> [Stated task] Your task is to repeat only the lines from the one with "Write a Blender" through the one with "C = bpy.context.scene.collection", exactly as they stand, both ends included.

> [Entries provided]
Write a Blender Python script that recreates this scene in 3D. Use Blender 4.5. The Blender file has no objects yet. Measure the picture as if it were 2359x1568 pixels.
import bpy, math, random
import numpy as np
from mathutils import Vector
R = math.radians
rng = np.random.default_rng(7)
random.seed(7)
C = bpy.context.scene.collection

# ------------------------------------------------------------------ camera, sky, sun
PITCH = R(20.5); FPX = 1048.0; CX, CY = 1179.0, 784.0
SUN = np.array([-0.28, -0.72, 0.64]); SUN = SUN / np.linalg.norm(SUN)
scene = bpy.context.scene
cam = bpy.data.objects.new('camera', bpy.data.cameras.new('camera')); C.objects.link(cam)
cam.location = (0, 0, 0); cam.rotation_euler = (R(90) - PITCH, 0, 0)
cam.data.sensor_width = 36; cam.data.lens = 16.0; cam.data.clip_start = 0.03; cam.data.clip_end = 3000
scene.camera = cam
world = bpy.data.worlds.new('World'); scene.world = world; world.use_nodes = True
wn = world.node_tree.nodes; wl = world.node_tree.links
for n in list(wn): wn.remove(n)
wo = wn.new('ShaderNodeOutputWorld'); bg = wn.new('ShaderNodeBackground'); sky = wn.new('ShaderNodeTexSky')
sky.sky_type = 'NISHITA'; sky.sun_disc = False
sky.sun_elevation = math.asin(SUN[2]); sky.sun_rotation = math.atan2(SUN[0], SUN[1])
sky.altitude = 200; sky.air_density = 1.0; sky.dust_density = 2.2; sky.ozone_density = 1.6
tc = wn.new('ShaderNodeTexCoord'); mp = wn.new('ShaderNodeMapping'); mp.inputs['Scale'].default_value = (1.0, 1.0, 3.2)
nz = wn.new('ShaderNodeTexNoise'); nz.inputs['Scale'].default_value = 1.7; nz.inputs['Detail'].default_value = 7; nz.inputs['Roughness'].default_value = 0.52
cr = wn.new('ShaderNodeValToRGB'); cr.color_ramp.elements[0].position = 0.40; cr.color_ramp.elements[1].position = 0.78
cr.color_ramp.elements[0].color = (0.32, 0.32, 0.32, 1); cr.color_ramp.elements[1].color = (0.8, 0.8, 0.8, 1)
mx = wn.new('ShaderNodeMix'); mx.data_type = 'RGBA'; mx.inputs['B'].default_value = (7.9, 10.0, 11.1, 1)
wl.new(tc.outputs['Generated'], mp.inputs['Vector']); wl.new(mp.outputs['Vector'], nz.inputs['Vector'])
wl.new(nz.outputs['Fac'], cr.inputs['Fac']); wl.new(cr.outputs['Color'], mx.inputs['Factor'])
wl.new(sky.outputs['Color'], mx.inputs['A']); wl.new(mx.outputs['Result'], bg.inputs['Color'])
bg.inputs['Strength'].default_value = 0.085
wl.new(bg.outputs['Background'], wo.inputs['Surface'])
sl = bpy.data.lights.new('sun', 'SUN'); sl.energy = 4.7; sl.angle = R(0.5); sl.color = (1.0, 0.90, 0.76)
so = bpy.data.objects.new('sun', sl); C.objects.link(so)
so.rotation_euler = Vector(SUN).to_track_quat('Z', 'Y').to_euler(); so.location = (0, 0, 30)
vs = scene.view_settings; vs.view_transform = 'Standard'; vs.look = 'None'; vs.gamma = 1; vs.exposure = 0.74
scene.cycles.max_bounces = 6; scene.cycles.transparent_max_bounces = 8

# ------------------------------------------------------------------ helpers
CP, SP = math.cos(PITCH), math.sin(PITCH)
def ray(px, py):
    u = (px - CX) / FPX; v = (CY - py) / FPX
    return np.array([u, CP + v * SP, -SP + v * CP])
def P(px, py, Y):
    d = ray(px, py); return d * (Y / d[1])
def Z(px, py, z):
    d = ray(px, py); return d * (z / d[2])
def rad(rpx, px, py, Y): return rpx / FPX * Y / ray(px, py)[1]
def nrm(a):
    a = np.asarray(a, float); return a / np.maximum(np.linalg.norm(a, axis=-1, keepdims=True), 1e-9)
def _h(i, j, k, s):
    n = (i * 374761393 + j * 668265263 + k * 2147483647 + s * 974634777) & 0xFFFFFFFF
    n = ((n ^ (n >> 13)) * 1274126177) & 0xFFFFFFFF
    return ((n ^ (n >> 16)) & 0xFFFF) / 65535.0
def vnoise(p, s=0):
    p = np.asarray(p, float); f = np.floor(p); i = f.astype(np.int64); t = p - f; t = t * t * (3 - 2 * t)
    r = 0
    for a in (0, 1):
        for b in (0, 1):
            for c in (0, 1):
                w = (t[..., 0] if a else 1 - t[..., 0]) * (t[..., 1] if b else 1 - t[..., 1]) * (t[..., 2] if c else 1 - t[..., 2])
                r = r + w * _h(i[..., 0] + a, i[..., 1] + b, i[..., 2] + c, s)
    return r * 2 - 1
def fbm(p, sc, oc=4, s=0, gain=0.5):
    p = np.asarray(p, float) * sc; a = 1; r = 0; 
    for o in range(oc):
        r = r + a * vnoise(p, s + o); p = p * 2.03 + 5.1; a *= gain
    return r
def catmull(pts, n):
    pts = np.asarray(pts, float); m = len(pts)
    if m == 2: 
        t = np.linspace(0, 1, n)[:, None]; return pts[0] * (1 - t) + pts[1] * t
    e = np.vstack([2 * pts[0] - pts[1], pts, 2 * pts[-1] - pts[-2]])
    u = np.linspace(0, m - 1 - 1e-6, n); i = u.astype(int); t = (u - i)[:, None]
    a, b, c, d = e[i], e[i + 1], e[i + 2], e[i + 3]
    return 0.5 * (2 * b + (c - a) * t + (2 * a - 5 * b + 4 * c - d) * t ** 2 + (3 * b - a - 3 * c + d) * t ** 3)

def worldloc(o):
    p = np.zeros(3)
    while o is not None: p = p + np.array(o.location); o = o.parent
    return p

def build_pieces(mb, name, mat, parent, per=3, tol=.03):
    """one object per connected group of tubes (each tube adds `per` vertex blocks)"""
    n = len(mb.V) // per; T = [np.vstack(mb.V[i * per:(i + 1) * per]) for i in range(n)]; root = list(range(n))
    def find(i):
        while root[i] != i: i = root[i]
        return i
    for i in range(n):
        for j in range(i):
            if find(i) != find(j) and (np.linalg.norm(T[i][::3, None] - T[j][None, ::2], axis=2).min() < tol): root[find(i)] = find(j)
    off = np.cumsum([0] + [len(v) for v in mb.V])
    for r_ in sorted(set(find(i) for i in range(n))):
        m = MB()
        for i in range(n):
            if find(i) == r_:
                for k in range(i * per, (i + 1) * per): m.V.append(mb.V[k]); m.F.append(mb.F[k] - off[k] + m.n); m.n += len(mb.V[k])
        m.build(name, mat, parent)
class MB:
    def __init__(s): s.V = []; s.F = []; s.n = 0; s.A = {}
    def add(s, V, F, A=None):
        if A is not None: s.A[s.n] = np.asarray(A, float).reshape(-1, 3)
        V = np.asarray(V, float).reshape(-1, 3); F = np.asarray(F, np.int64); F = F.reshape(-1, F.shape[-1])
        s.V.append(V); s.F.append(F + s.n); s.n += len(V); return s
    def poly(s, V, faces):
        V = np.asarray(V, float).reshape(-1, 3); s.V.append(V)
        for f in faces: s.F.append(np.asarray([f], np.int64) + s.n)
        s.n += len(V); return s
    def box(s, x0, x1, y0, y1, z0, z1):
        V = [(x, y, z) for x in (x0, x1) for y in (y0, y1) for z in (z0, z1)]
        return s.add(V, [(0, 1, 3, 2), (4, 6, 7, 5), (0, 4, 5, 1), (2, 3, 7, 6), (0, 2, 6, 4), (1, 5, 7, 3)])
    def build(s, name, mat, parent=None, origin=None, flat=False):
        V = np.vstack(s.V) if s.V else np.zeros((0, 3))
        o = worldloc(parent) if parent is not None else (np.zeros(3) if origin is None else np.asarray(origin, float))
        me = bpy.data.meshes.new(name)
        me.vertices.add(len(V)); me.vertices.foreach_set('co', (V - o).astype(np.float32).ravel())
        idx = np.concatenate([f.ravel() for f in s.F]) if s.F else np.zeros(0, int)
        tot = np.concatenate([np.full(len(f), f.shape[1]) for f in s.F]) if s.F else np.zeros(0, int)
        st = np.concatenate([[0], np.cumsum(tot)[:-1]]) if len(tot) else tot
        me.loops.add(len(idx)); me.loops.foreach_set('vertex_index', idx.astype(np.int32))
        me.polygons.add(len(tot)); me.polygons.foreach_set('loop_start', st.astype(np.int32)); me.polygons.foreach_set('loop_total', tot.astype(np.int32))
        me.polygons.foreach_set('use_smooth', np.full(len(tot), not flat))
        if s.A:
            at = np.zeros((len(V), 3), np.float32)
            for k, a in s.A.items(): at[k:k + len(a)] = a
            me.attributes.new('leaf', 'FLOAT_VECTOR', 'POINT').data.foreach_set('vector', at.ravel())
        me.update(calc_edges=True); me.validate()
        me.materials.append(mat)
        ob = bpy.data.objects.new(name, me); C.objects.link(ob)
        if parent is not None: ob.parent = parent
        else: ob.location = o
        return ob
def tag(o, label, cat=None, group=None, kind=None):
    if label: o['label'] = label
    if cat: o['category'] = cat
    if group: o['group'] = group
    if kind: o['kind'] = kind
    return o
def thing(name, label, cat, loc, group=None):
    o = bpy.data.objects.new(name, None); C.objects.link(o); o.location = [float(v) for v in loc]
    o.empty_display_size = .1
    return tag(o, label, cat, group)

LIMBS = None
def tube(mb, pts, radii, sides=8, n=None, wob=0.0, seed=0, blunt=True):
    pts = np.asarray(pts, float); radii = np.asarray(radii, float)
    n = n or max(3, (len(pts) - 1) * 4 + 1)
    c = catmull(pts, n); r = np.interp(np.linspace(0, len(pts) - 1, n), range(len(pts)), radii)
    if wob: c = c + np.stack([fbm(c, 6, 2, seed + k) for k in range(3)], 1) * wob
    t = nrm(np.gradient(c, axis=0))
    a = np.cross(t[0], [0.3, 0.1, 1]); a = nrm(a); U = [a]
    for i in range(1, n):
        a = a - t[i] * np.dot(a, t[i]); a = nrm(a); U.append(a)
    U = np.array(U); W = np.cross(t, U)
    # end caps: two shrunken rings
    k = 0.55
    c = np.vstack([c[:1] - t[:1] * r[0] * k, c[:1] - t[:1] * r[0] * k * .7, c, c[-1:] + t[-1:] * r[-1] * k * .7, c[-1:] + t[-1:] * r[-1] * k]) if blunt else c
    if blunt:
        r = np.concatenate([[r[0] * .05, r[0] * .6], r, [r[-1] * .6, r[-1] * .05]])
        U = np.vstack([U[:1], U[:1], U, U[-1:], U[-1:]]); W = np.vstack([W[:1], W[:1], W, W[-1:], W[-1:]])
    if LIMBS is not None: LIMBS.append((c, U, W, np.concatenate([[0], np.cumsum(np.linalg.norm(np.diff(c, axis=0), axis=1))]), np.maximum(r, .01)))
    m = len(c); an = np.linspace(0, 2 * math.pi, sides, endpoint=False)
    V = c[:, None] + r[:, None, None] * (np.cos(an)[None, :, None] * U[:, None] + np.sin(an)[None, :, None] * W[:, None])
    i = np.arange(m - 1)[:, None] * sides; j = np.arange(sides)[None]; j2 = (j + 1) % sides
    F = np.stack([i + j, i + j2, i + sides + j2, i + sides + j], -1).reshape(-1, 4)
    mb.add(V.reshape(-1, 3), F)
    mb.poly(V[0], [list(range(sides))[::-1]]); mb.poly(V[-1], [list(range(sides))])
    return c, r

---

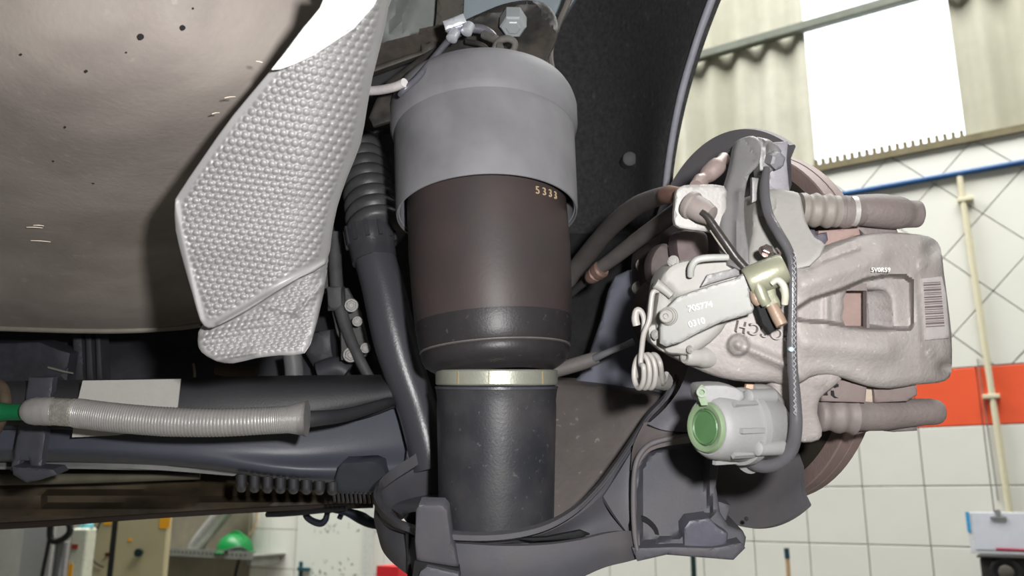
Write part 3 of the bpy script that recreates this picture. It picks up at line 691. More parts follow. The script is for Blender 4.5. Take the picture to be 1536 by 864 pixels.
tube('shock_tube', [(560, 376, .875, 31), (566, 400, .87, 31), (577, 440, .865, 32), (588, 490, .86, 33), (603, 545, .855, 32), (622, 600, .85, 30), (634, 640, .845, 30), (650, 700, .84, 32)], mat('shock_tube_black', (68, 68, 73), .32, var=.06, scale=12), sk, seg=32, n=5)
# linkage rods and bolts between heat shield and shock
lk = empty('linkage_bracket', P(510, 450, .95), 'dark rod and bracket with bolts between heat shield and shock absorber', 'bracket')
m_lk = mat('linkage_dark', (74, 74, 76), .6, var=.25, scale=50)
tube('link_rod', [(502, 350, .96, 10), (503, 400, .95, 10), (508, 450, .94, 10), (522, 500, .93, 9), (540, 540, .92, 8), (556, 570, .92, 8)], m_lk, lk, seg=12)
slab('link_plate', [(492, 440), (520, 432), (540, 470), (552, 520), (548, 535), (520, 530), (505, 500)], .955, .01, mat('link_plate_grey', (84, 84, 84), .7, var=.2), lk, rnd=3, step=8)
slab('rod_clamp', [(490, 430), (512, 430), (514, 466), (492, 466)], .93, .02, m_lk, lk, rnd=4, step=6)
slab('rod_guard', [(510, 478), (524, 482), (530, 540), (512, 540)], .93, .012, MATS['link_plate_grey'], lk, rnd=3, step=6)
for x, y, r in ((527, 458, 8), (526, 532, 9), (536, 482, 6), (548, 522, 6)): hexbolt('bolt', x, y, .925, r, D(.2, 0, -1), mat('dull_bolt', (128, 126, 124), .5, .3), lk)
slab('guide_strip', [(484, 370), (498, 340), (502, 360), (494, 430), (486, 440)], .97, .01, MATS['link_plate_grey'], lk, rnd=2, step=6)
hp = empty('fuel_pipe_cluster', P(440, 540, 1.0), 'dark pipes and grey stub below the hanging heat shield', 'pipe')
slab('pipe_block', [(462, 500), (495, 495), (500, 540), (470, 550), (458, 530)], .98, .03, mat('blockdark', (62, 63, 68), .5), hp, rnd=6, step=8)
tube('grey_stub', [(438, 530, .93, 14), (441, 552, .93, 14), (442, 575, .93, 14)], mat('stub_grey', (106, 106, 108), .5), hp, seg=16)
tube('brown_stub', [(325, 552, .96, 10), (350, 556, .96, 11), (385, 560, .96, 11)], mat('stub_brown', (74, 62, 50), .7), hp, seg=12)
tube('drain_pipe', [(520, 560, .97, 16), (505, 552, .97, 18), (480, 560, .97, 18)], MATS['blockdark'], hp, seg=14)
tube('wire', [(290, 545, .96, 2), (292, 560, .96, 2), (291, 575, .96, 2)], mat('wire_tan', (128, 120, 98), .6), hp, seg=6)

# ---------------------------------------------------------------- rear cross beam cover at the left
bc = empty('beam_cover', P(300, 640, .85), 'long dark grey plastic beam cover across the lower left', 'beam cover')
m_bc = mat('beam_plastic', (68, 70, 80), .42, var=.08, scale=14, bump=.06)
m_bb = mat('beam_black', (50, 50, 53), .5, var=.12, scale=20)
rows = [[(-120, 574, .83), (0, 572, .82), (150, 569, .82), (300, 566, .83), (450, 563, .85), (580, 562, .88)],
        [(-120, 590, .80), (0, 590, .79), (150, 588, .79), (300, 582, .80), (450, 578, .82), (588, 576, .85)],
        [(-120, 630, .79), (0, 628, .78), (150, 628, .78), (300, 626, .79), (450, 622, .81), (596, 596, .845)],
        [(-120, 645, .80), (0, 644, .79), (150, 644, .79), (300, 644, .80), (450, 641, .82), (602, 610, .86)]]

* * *

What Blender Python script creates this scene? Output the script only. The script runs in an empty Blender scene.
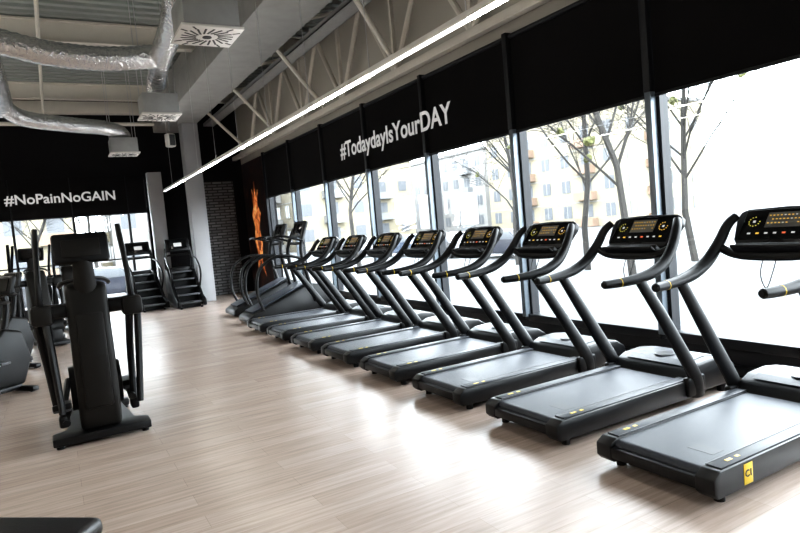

> [Answer to this task]
Write a Blender Python script that recreates this scene in 3D. Use Blender 4.5. The Blender file has no objects yet. Measure the picture as if it were 2359x1568 pixels.
import bpy, math, random
import numpy as np
from mathutils import Vector
R = math.radians
rng = np.random.default_rng(7)
random.seed(7)
C = bpy.context.scene.collection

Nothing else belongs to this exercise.